Global economic data on net are coming in within consensus forecasts and near the breakeven zero-line for the Relative Performance Index (RPI), at minus 7 overall and minus 8 when excluding prices (RPI-P) to indicate only a marginal degree of underperformance.

A surprising, and possibly spurious, year-end bounce in industrial production was largely responsible for lifting the Eurozone RPI to 8 and the RPI-P to 21. Real economic activity in general is running slightly ahead of market expectations but, more importantly for the European Central Bank, recent inflation data have surprised on the downside. Disagreements over policy on the ECB’s Governing Council are becoming more heated.

In Switzerland, fresh downside surprises in the January inflation reports together with unexpectedly soft consumer sentiment reduced the RPI to minus 32 and the RPI-P to minus 15. Recent developments in prices and the real economy mean that the Swiss National Bank remains a leading contender to be the first among the major central banks to cut policy rates.

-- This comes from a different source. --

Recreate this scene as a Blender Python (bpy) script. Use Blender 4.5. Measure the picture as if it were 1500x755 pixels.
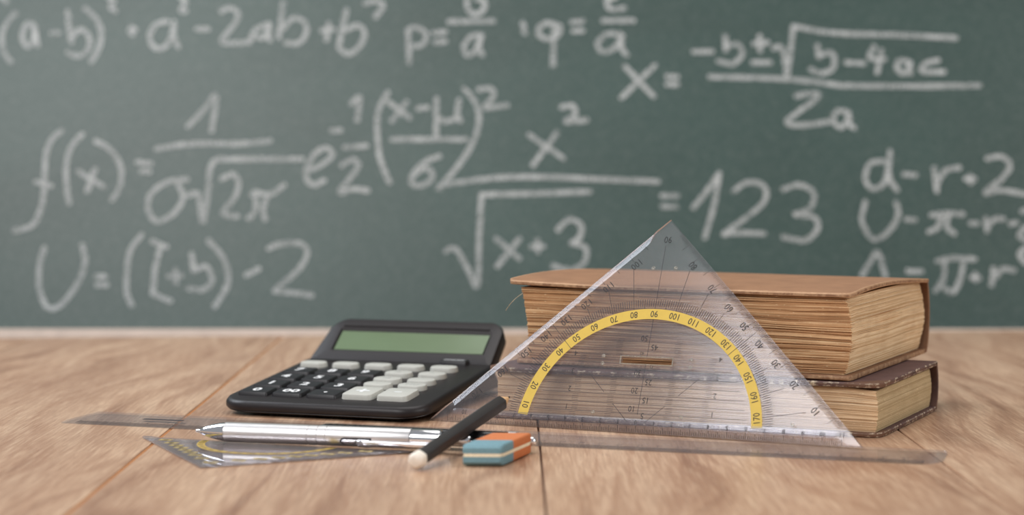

In the UK, the onset of recession came as no surprise. Indeed, although the fourth quarter contraction in GDP was slightly steeper than anticipated, the monthly December data together with January retail sales easily beat expectations. Still, with inflation undershooting forecasts, a mixed bag of data put the RPI and RPI-P at 7 and 33 respectively. A cut in Bank Rate in March remains unlikely.

By contrast, Japan’s slide into recession was wholly unexpected and helped to lower both the RPI and RPI to minus 40, their weakest prints since last September. The fall in both indices dampened Bank of Japan tightening speculation, adding to the yen’s problems as the dollar rose above the 150 level. In turn this has raised the possibility of fresh BoJ intervention in the currency markets.

In Canada, disappointingly soft reports on housing and manufacturing nudged the RPI and RPI-P back below zero. However, at minus 12, both measures show recent economic activity in general performing only slightly weaker than forecast and a rate cut by the Bank of Canada before the second quarter still looks improbable.

US data, which had been slightly outperforming, are now coming in as forecast, at minus 2 overall and plus 6 less prices. These readings imply no near-term change for Federal Reserve policy.